They would say they never left it, but from a marketing perspective Savvion is suddenly re-emerging from a quiet period with the introduction of version 7.5 and related vertical application initiatives.  Since the beginning of the year they have been able to right the ship financially – reporting 6% net profit for the fiscal year, and 16% operating profit in Q3 – while expanding the platform both horizontally and vertically.

Horizontal platform extension includes new features like Project-Oriented Processes (POP), content management, business rule management, expanded process intelligence, and  platform architecture for deployment in a multi-tenant/SaaS environment.  Vertical expansion has two levels: domain foundations, a collection of process components applicable across applications in a vertical industry domain; and business applications themselves.  Savvion will deliver a few of the applications, and will support ISVs and SIs in building the rest.  So far they have 8 Solution Business Alliance partners signed up.  The first domain foundation and apps will be announced tomorrow.

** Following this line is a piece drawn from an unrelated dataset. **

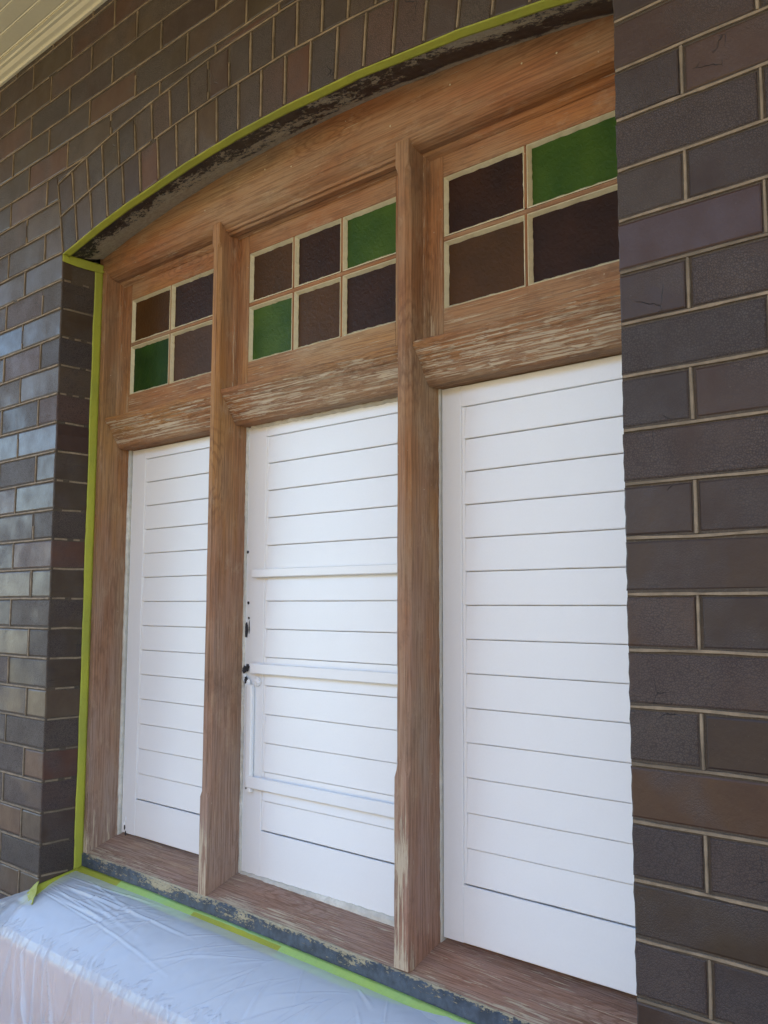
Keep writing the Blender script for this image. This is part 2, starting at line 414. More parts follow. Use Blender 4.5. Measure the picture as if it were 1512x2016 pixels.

Innovations in the platform itself include:

  • Tabular process modeling, an Excel-like format for process definition autolinked to a BPMN process diagram.  You can edit in either view.  The diagram view also recognizes hand-drawn shapes and lines.
  • Project Oriented Processes, what I call case management, in which completion is based on phases and milestones, not a structured flow.  Savvion POP supports MS Project import/export, Gantt charts, etc.  It looks very nice.
  • Ajax/web 2.0 forms, lots of built-in widgets, user-defined widgets, direct support for Google and Yahoo widgets.  All the latest bells and whistles.
  • Business rules management, replacing Yasu (taken off the table by SAP).  Shared data model with BPM is a plus.
  • Business Process Center, a collaboration portal for BPM in the enterprise for publishing and sharing models, policies, best practices, and other artifacts, with wiki, feeds, and similar collaboration modes.
  • Business Expert, a new process intelligence tool combining BAM and analytics in a process-centered framework.   It supposedly “learns” from running processes, and can present suggestions at runtime to performers via the task user interface.  It is business oriented, with metrics and alerts configured in the portal, not in the design tool.
  • Content management, via a packaged adapter to Documentum in v7.5, plus a new Savvion Document Management feature later on.

There’s a lot to like in v7.5, and we welcome Savvion back to the (public-facing) BPMS game.